While I didn't expect the game to be successful, I wasn't expecting player numbers to drop this drastically.
lol why not? Literally everybody else did except the Bungie fluffers.
I'm very curious what the mood is for the average developer at Bungie, especially going forward.
Having done my own stretch of time in the EA mines, it's a very "mercenary" environment. The writing's on the wall, no question: this game is cooked and its lifespan is finite and short. Layoffs are coming. The day-by-day mood is upbeat and jovial (they're getting paid, after all). The ones prone to anger (i.e. the trannies and LGBTBBQ drones) are angry, for all sorts of reasons (possibly including the poor adoption rate of their current pet project and the Obvious Bigotry™ causing it), but because they're generally useless, they aren't impacting the overall mood too much. They're always angry about
something, so they get tuned out.
Everyone at the studio for whom this
isn't their first gig is roughly dividing their work time each day evenly between 1) fucking around in the break room, attending meetings, socializing in person within the studio and then performing actual work, and 2) carefully (and quietly) cultivating and maintaining external relationships with personnel at other studios to make sure they've got somewhere to land (and resumes pre-tailored well in advance) when the inevitable layoffs come. Note that layoffs are
very routine at game dev studios; tenure is rare, and even highly-valued high-productivity employees are often washed out upon project completion, even for successful games (the suits figure "well shit, the work's
done now, right? Why do we need to keep paying them to stick around and do nothing?"). It is not uncommon for an experienced developer to begin revising his resume and get the feelers out within one week of starting a new gig, even if their new position is a full-time w/benefits one.
The newbies?
They're probably sweating a bit at this point.

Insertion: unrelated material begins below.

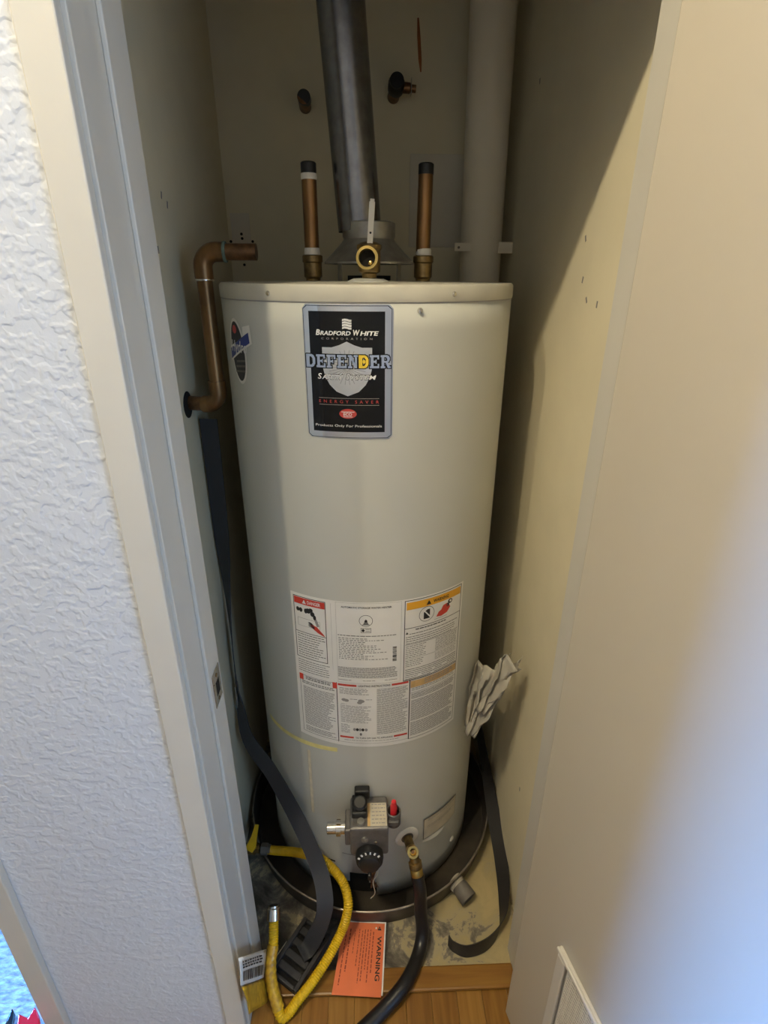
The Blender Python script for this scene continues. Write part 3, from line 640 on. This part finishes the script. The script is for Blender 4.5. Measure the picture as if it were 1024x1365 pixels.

How low does everyone think the player count needs to go before they just pack it in?
There's a critical make-or-break threshold they have to hit first -- a low enough player count where the matchmaking system starts breaking down and has to be manually tweaked on a regular basis to make sure people don't get stuck queueing for games indefinitely because there aren't enough "matching" players to throw into a lobby together. I think once they hit that point where they're tweaking matchmaking to keep queues moving, that'll be when the secret looming countdown timer of doom begins for real, and I doubt there's more than 3 months' worth of sand in that particular hourglass.